Zunächst einmal ist entscheidend, die Menschen neutral und fachlich kompetent zu informieren. Wer seine Bildungsangebote nur zum Produkt- oder Eigenmarketing einsetzt, erweist der finanziellen Bildung einen Bärendienst und verspielt das Vertrauen in andere gute Initiativen. Wenn es gelingt, Menschen für Wirtschafts- und Finanzthemen zu begeistern und diese sich dann für eine Tätigkeit in der Finanzbranche interessieren – umso besser! Dies sollte aber nicht Mittelpunkt der Bildungsaktivitäten sein.

Was halten Sie von Finfluencern? Eine gute Möglichkeit, Finanzwissen an den Mann oder die Frau zu bringen?

Um Menschen für Wirtschafts- und Finanzthemen zu begeistern, muss man sie zielgruppengerecht und auf Augenhöhe ansprechen. Das gelingt manchen Finfluencern sicherlich sehr gut. Wichtig ist, dass das Ganze seriös und neutral erfolgt und kein Produktmarketing ist. Da bin ich bei einigen Finfluencern durchaus skeptisch. Es gibt aber viele, die ehrliches Interesse daran haben, der Bevölkerung ökonomisches Wissen zu vermitteln. Da kann man sicherlich nicht alle über einen Kamm scheren.

Neobroker haben die Hürden für die breite Masse beim Thema Wertpapieranlagen gesenkt. Eine gute oder schlechte Entwicklung aus ihrer Sicht?

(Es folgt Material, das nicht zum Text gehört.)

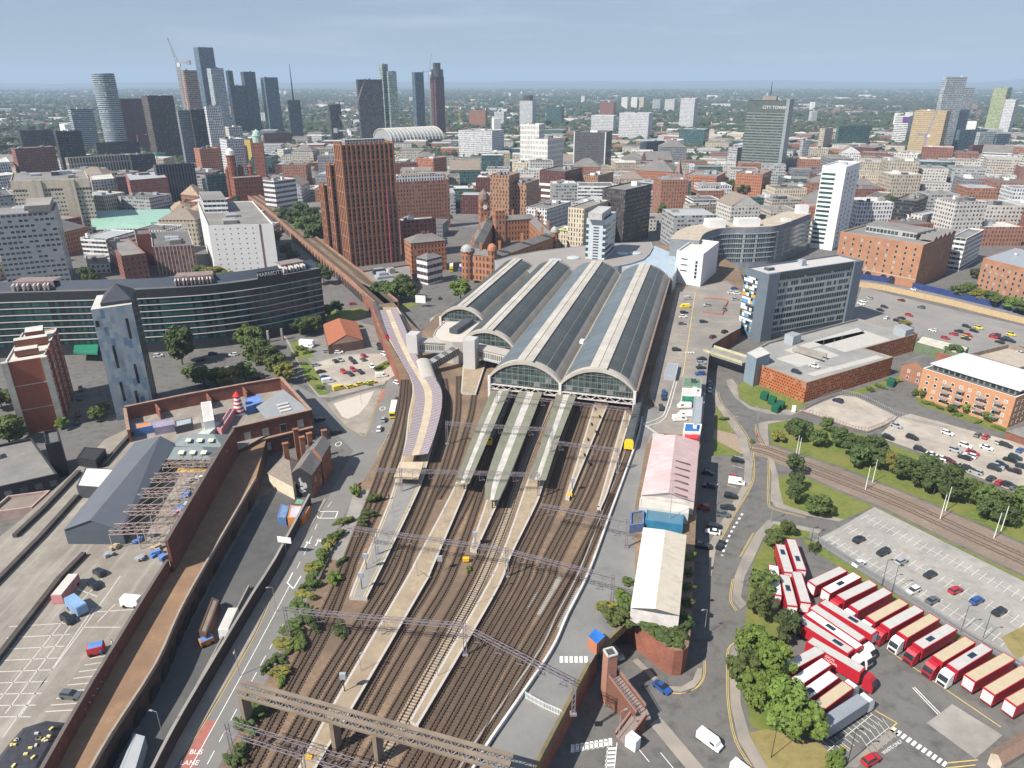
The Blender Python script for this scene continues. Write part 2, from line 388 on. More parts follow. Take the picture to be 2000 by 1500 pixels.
TRK = [
('leftmost track, curving past the long canopied platform', [(800, 742), (797, 790), (787, 850), (770, 910), (755, 950), (733, 1000), (690, 1095), (680, 1125), (640, 1225), (578, 1340), (520, 1450), (480, 1525), (450, 1580)], 0, 1),
('siding branching off beside the bushes by the road', [(788, 742), (783, 790), (770, 845), (750, 900), (733, 950), (690, 1060), (655, 1150), (600, 1260), (540, 1370), (480, 1480), (440, 1555)], 0, 1),
('track along the right edge of the canopied platform', [(868, 740), (874, 790), (868, 840), (850, 900), (823, 975), (790, 1050), (755, 1130), (686, 1240), (612, 1360), (545, 1480), (500, 1565)], 0, 1),
('track along the left edge of the longest sandy platform', [(896, 735), (895, 800), (886, 850), (866, 920), (840, 985), (805, 1065), (780, 1130), (714, 1240), (643, 1360), (576, 1480), (530, 1565)], 0, 1),
('short spur from under the station footbridge', [(930, 735), (922, 800), (908, 850), (885, 920), (855, 975)], 0, 1),
('track where the yellow nosed grey train stands', [(1000, 770), (962, 860), (925, 955), (880, 1045), (845, 1130), (790, 1220), (722, 1340), (650, 1470), (600, 1570)], 0, 1),
('track in the wide brown gap beside the longest platform', [(1014, 770), (978, 850), (943, 950), (912, 1040), (875, 1135), (815, 1235), (748, 1350), (680, 1475), (630, 1570)], 0, 1),
('track running out from the middle canopy beside the pale sleepers', [(1062, 770), (1016, 880), (984, 985), (960, 1040), (912, 1140), (850, 1250), (783, 1365), (712, 1490), (670, 1565)], 0, 1),
('track with the brightest sleepers beside the narrow platform', [(1080, 780), (1036, 880), (1017, 930), (990, 1010), (941, 1130), (882, 1240), (815, 1360), (743, 1490), (705, 1560)], 1, 1),
('track along the right edge of the narrow platform', [(1138, 775), (1085, 930), (1066, 985), (1016, 1085), (996, 1140), (905, 1298), (835, 1420), (790, 1495), (750, 1565)], 0, 1),
('track second from the narrow platform', [(1153, 775), (1103, 930), (1084, 990), (1040, 1085), (1020, 1140), (928, 1300), (860, 1420), (817, 1495), (775, 1570)], 0, 1),
('track left of the tapering sandy platform end', [(1203, 785), (1150, 925), (1115, 1000), (1062, 1100), (1045, 1140), (952, 1300), (885, 1420), (842, 1495), (800, 1570)], 0, 1),
('track right of the tapering sandy platform end', [(1215, 795), (1168, 930), (1136, 1000), (1087, 1095), (1070, 1140), (977, 1300), (910, 1425), (868, 1500), (830, 1570)], 0, 1),
('track under the dark yellow fronted train', [(1246, 790), (1238, 835), (1226, 885), (1204, 940), (1175, 1000), (1125, 1100), (1100, 1145), (1008, 1300), (942, 1420), (898, 1500), (860, 1570)], 0, 1),
('rightmost track beside the white cable trough', [(1196, 965), (1160, 1050), (1122, 1135), (1042, 1285), (975, 1405), (925, 1492), (880, 1570)], 0, 1)]
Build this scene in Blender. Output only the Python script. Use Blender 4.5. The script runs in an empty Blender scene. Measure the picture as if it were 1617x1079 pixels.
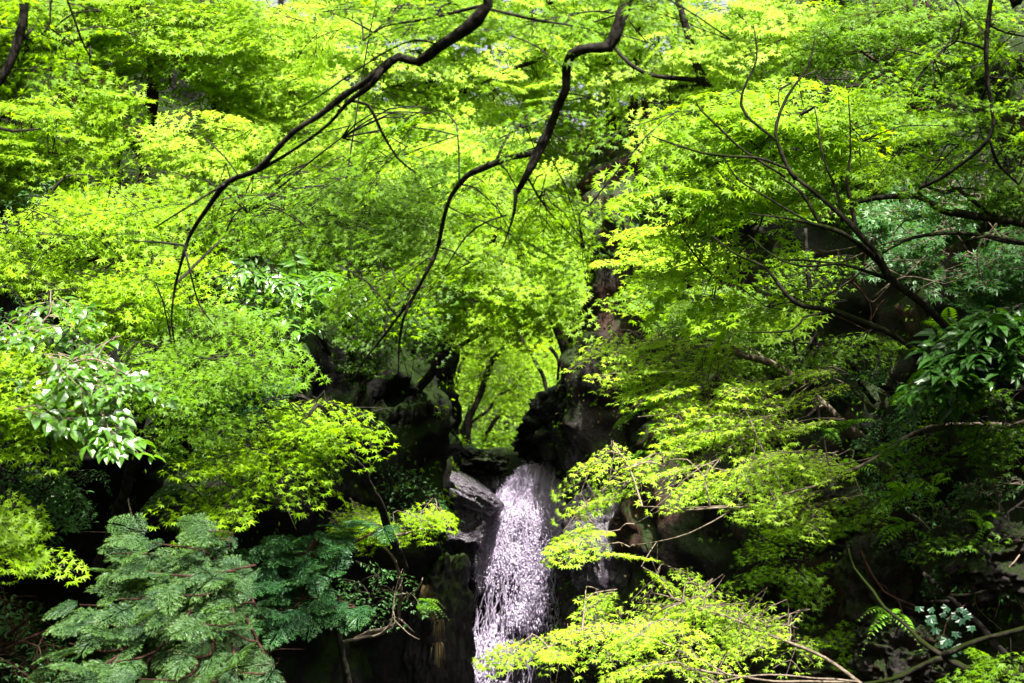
import bpy, math, random
import numpy as np
from math import radians as R
from mathutils import Vector, Euler

C = bpy.context.scene
col = C.collection
PI = math.pi

# ------------------------------------------------------------------ camera, sky, sun, exposure
CAMZ, PITCH = 1.5, 5.0
cam_d = bpy.data.cameras.new("camera")
cam = bpy.data.objects.new("camera", cam_d)
col.objects.link(cam)
cam.location = (0, 0, CAMZ)
cam.rotation_euler = (R(90 + PITCH), 0, 0)
cam_d.lens = 50
cam_d.sensor_width = 36
cam_d.clip_end = 500
cam_d.dof.use_dof = True
cam_d.dof.focus_distance = 8.0
cam_d.dof.aperture_fstop = 3.5
C.camera = cam

SUN_EL, SUN_AZ = 61, 158            # azimuth measured from +Y (ahead) towards +X (right)
world = bpy.data.worlds.new("World")
C.world = world
world.use_nodes = True
wn = world.node_tree
sky = wn.nodes.new("ShaderNodeTexSky")
sky.sky_type = 'NISHITA'
sky.sun_disc = False
sky.sun_elevation = R(SUN_EL)
sky.sun_rotation = R(SUN_AZ)
sky.air_density = 0.7
sky.dust_density = 9.0
sky.ozone_density = 0.2
bg = wn.nodes["Background"]
bg.inputs[1].default_value = 0.062
hsv = wn.nodes.new("ShaderNodeHueSaturation")           # thin bright haze over the sky: paler than clear blue
hsv.inputs['Saturation'].default_value = 0.35
wn.links.new(sky.outputs[0], hsv.inputs['Color'])
wn.links.new(hsv.outputs[0], bg.inputs[0])

sun_d = bpy.data.lights.new("sun", 'SUN')
sun_d.energy = 5.0
sun_d.angle = R(0.53)
sun_d.color = (1.0, 0.95, 0.86)
sun = bpy.data.objects.new("sun", sun_d)
col.objects.link(sun)
sdir = Vector((math.cos(R(SUN_EL)) * math.sin(R(SUN_AZ)), math.cos(R(SUN_EL)) * math.cos(R(SUN_AZ)), math.sin(R(SUN_EL))))
sun.rotation_euler = sdir.to_track_quat('Z', 'Y').to_euler()
sun.location = (6, 10, 30)

C.view_settings.view_transform = 'Standard'
C.view_settings.look = 'None'
C.view_settings.exposure = 2.8
C.view_settings.gamma = 1.0
C.render.engine = 'CYCLES'
C.cycles.max_bounces = 7
C.cycles.diffuse_bounces = 4
C.cycles.transmission_bounces = 4
C.cycles.transparent_max_bounces = 6
C.cycles.sample_clamp_indirect = 4.0
C.cycles.use_denoising = True

# ------------------------------------------------------------------ helpers
F = 50 / 36 * 1617
_p = R(PITCH)
_fw = np.array([0, math.cos(_p), math.sin(_p)])
_up = np.array([0, -math.sin(_p), math.cos(_p)])
CAM = np.array([0, 0, CAMZ])


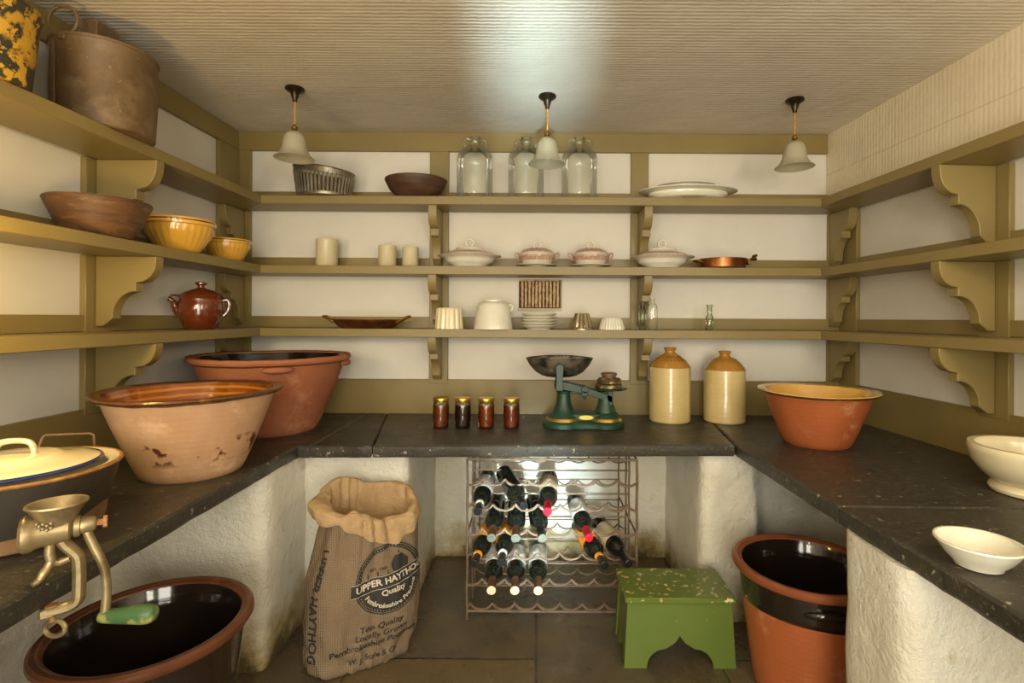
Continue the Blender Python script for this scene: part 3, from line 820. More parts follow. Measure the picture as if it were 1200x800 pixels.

Da sehe ich ein gewisses Spannungsfeld. Es ist erst einmal gut, wenn man Menschen für Wirtschaftsthemen begeistert und Bevölkerungsgruppen zu einem Einstieg in den Kapitalmarkt bewegt werden, die sich dafür bislang nicht so interessiert haben. Aber man muss auch die Gefahren sehen. Mit dem Smartphone können Sie mit einem Wisch Wertpapiere kaufen und verkaufen. Da sind wir wieder beim Thema finanzielle Bildung: Es ist wichtig, gewisse Grundprinzipien zu kennen und anzuwenden. Etwa: Geldanlagen breit streuen, und niemals alle Eier in einen Korb legen. Oder: Viel Rendite geht immer auch mit viel Risiko einher. Finanzielle Bildung ist aktiver Verbraucherschutz.